All realities that *can* exist *do* exist, at least they do from the point of view of their inhabitants. But to the inhabitants of any specific universe, their universe and any baby universes spawned from it are all there is and all there ever will be. The siblings can never be known.
Consciousness is not what it thinks it is
Thought exists only as an abstraction
Unfortunately, your "humans are dark matter" theory has several serious problems. First, humans give off lots of infared radition (making them at least slightly luminous), and can easily be detected by telescopes (albiet only very crappy ones). Of course, if you mean human beings are floating around in space, then they'd probably be dead, meaning they wouldn't give off any radiation at all..... my god maybe you're right after all. The soylent universe! It's full of... people!
Please understand that I don't mean to be obnoxious when I say this, but it is my understanding that there is no mathematical requirement for a Calibi-Yau space to have a specific curvature (positive negative or zero).
Looking back at my post I can see how it sort of implies that, but that's not what I meant. Oh well, my poor writing skills are to blame there I suppose. Yes, the "extra" dimensions themselves are compactified into a Calibi-Yau space, but there is no requirement as of yet for that space as a whole to be curved - it is my understanding that there are a very large number of possible Calibi-Yau spaces which can be formed from compactification - selecting the correct one so that the Universe as we see it is produced is one of the major challenges of superstring theory, and one which might have to what for an underlying principle to be discovered.
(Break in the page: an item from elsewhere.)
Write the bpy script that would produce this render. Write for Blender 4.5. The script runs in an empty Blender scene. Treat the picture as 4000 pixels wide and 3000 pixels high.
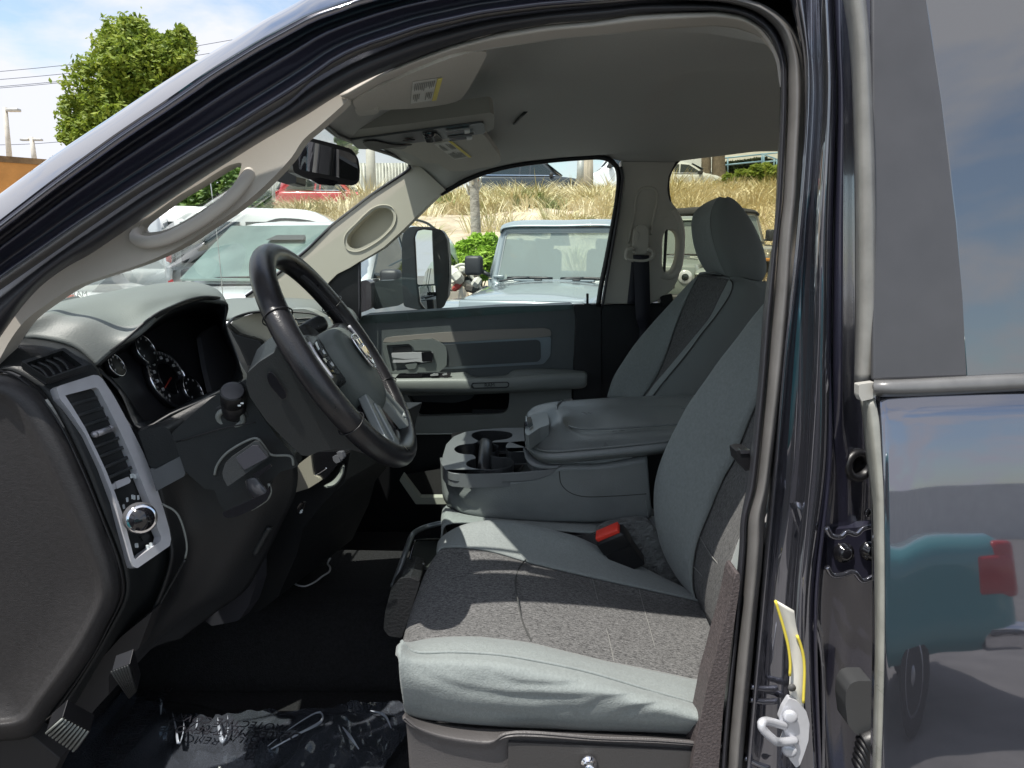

Anyway, I was going to E-mail you about this but you don't have an address, so you might not get this. If you do, feel free to mail be about it. Thanks :)
In other words, give the researchers a little credit for knowing their business. It's not like they haven't thought of these things and taken them into account to the best of their (or anyone else's) ability. The have gone to great lengths to give the best estimates possible given our current understanding of physics.